[Start of EXCERPTED RECORDS]

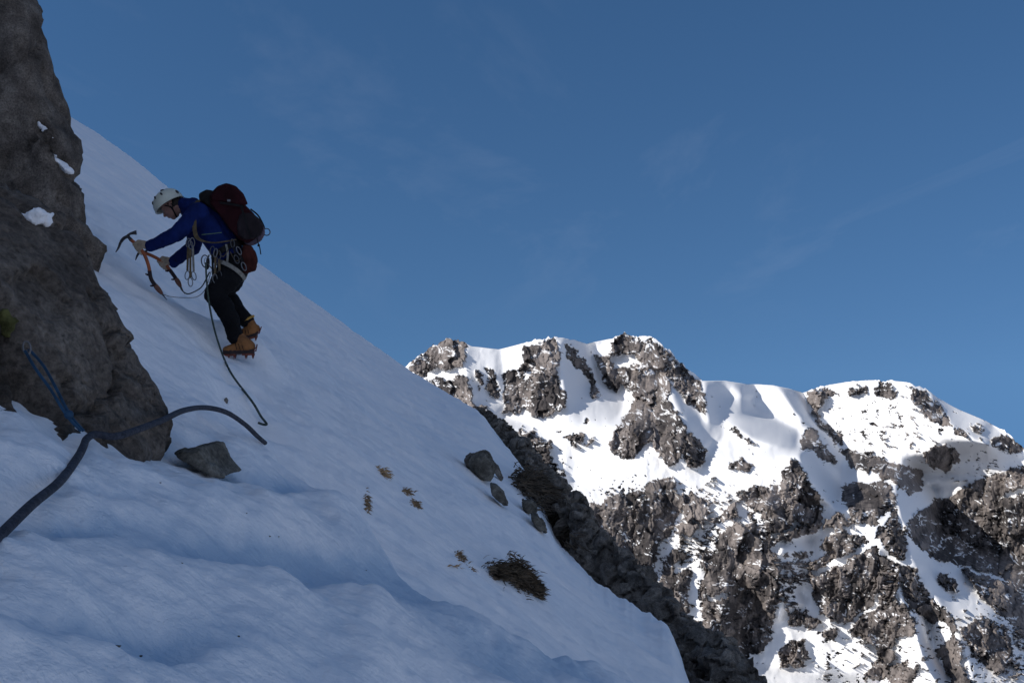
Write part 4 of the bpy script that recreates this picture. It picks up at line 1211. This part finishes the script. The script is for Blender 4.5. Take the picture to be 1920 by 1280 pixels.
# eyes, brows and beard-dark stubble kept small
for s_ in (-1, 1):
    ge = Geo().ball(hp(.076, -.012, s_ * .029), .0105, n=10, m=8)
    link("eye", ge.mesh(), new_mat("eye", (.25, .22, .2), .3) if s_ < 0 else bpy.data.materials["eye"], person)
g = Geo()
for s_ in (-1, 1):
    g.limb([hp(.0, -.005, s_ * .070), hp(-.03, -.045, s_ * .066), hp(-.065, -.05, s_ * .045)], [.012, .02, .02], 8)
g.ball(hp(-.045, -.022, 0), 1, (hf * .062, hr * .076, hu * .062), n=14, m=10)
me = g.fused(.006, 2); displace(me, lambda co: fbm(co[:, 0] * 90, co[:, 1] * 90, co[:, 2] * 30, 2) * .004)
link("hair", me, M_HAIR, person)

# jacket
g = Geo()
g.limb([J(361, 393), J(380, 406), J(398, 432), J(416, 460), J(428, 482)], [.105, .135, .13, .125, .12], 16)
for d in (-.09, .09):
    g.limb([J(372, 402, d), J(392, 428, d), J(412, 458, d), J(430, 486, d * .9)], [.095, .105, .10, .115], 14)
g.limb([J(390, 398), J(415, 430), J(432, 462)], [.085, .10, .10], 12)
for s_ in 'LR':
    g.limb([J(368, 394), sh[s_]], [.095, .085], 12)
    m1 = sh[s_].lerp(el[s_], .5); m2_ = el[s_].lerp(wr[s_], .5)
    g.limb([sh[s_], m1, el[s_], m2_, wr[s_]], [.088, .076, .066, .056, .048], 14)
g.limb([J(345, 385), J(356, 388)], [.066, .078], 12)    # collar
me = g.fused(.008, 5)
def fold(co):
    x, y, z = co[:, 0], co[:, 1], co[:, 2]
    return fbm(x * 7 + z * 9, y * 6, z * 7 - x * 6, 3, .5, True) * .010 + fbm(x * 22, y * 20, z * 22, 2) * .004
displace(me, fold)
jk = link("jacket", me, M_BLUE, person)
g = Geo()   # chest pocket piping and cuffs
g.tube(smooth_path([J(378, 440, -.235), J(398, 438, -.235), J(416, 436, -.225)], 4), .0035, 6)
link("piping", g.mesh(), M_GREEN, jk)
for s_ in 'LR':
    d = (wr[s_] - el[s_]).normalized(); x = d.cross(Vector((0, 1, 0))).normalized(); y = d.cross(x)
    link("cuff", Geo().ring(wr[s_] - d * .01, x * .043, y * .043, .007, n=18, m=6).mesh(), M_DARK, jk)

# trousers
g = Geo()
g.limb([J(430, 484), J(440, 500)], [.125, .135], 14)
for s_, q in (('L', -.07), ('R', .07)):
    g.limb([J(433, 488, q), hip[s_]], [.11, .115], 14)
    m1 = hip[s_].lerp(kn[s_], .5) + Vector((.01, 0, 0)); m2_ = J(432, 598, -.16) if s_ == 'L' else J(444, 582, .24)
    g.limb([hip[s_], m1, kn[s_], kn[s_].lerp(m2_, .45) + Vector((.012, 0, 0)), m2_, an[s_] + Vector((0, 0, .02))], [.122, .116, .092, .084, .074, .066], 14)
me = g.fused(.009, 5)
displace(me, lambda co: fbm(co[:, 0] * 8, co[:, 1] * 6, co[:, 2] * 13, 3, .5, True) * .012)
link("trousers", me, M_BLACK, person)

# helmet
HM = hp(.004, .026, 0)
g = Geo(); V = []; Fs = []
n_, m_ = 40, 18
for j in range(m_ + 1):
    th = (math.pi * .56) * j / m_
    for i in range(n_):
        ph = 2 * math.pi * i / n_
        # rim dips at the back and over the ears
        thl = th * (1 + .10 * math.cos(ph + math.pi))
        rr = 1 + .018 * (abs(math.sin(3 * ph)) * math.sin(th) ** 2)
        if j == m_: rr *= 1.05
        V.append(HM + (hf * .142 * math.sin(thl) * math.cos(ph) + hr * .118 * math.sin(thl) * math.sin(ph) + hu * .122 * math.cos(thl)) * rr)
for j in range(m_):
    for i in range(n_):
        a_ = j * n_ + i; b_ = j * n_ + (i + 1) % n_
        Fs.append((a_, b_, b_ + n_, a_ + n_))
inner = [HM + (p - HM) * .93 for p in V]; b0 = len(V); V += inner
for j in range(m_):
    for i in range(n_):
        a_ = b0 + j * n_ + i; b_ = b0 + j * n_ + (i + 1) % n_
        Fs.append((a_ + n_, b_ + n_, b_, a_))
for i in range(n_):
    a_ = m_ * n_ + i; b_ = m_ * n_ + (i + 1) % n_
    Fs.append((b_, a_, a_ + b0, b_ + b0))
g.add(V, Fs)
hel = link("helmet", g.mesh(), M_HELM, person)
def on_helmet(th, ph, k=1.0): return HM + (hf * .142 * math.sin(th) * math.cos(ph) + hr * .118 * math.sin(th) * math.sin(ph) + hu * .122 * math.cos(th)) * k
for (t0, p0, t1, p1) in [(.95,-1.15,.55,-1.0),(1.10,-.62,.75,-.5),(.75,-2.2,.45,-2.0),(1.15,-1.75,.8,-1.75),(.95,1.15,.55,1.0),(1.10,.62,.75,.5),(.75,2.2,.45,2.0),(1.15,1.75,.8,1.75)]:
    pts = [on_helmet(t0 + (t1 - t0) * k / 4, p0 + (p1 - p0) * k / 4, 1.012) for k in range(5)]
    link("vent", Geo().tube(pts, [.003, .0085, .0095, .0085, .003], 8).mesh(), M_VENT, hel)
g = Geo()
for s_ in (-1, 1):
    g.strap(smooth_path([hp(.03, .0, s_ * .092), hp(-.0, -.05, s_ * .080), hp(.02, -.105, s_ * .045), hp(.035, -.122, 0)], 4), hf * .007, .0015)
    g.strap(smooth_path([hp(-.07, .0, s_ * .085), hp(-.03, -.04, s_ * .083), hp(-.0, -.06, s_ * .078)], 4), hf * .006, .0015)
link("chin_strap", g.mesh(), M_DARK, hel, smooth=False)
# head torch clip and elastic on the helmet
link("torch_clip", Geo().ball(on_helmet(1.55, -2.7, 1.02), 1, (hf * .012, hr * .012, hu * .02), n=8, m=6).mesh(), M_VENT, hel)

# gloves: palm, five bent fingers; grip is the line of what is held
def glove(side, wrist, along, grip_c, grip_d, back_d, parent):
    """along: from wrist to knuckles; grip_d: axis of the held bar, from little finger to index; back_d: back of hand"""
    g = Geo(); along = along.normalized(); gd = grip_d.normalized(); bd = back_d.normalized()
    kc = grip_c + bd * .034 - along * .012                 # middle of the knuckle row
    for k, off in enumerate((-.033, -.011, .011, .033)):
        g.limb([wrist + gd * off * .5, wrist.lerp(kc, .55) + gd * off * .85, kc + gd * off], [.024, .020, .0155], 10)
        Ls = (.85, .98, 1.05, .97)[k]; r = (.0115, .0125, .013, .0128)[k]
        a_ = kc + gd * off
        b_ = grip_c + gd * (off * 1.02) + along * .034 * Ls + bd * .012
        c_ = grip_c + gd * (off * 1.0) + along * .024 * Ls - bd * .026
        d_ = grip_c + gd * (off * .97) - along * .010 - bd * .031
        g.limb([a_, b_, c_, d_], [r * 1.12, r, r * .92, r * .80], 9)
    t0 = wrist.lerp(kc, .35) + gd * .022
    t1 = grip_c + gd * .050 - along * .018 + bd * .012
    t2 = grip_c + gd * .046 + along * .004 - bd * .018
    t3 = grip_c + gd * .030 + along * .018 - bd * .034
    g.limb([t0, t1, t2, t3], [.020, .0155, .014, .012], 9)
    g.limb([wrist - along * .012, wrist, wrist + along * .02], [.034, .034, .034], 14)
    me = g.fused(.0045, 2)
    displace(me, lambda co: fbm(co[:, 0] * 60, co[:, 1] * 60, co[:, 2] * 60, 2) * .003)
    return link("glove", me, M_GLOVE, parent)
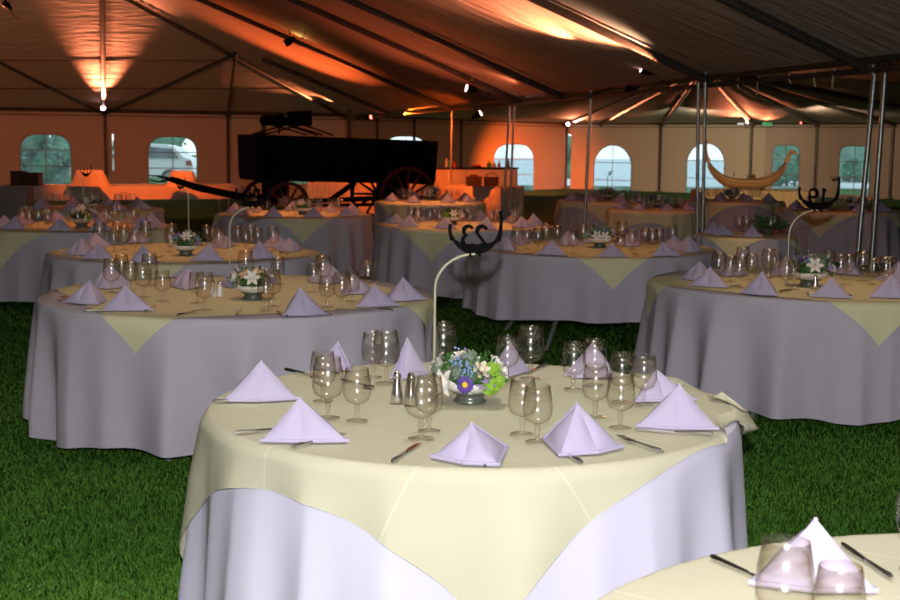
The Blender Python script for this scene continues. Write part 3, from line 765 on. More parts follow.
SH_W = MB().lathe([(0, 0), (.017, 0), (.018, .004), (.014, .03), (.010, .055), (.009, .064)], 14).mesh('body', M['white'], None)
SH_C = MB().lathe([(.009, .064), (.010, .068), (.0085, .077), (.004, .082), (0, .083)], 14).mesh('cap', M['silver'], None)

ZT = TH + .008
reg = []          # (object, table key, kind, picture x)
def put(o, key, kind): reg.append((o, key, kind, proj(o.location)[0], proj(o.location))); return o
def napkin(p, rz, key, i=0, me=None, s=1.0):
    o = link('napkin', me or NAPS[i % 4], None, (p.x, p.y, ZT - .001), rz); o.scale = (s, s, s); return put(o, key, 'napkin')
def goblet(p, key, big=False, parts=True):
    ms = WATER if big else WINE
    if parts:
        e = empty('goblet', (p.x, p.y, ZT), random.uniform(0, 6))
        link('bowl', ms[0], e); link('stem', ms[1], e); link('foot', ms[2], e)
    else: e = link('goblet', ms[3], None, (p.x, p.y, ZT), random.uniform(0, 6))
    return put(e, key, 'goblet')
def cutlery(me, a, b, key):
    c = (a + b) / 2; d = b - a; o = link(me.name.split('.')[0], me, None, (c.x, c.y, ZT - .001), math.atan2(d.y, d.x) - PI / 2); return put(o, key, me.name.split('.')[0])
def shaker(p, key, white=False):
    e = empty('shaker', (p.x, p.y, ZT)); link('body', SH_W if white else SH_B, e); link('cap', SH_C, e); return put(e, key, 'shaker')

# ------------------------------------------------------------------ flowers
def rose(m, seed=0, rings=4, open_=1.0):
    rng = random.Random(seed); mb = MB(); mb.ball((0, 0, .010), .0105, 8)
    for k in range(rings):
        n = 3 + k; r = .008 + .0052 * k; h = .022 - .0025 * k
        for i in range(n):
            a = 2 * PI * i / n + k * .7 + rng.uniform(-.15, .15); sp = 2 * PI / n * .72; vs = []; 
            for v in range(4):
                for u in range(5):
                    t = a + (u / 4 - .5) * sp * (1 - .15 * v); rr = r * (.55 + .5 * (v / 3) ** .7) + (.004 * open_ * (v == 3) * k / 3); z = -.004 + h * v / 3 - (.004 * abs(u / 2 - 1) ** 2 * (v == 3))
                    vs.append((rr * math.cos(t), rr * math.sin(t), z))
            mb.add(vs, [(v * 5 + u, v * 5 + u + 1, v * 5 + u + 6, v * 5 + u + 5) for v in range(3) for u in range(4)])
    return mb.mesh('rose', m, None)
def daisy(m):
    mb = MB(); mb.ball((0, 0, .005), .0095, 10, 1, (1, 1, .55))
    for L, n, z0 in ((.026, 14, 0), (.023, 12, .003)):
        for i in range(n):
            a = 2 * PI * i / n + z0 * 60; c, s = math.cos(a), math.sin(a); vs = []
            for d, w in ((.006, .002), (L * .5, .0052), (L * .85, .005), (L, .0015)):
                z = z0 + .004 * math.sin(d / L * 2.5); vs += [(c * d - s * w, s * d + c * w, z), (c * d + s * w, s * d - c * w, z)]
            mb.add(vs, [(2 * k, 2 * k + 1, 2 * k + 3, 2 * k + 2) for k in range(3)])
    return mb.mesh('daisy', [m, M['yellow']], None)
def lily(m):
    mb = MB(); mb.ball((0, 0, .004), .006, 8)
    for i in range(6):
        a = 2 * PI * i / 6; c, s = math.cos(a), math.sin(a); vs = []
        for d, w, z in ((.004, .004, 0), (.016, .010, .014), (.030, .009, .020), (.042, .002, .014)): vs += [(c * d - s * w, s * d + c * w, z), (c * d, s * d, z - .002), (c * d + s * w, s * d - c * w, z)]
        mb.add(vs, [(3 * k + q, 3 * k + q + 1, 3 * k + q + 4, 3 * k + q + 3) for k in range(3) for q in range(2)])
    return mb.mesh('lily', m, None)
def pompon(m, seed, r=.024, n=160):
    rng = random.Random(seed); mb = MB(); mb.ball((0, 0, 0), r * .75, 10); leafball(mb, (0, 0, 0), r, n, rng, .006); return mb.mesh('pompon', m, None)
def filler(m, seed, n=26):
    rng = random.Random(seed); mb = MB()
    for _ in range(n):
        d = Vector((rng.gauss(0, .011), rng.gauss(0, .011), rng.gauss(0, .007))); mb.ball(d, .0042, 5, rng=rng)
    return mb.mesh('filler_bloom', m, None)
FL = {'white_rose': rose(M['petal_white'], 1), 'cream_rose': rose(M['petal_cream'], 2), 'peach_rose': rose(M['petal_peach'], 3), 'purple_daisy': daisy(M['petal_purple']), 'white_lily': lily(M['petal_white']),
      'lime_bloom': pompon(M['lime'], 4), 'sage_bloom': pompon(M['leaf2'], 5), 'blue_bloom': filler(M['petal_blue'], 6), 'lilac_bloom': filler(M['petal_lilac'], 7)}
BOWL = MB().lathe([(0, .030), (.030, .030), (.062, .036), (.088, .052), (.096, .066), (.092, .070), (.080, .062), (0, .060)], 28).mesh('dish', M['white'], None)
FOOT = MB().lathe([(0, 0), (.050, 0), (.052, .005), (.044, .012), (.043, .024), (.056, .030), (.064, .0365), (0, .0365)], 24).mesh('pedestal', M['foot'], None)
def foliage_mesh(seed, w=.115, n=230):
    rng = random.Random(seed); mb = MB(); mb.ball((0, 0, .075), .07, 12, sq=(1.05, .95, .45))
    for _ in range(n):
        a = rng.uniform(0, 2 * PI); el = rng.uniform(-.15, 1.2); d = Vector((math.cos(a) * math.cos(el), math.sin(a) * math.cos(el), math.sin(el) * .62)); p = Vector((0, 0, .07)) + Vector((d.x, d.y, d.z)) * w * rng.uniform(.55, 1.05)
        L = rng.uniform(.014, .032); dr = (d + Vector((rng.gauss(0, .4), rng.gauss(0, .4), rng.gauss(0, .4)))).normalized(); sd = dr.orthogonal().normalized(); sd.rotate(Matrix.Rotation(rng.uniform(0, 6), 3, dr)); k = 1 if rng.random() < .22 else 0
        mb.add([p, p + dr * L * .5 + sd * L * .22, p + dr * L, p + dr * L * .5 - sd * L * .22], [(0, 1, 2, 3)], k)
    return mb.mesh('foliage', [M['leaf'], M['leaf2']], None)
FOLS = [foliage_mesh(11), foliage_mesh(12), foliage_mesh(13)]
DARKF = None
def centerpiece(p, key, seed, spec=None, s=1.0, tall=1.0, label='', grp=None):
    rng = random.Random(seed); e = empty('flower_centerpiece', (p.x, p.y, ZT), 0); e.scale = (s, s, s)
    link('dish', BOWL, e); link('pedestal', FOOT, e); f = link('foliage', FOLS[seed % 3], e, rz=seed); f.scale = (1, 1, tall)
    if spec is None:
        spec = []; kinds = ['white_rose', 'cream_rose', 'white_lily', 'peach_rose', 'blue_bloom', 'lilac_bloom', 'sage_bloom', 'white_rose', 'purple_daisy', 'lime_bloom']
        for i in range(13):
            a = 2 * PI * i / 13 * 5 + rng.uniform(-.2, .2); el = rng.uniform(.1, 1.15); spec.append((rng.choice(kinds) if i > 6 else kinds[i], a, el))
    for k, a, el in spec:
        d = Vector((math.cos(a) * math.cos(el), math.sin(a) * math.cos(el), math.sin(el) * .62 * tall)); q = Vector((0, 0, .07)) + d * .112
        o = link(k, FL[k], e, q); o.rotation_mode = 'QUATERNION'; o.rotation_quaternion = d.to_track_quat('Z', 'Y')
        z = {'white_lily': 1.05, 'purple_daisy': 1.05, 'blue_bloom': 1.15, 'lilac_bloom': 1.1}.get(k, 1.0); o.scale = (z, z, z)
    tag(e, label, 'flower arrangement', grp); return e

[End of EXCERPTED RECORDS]

- _EXERCISE_: Copy out each line of the data where the string "this" appears.

- _ANSWER FOR THE TASK_:
Write part 4 of the bpy script that recreates this picture. It picks up at line 1211. This part finishes the script. The script is for Blender 4.5. Take the picture to be 1920 by 1280 pixels.
The Blender Python script for this scene continues. Write part 3, from line 765 on. More parts follow.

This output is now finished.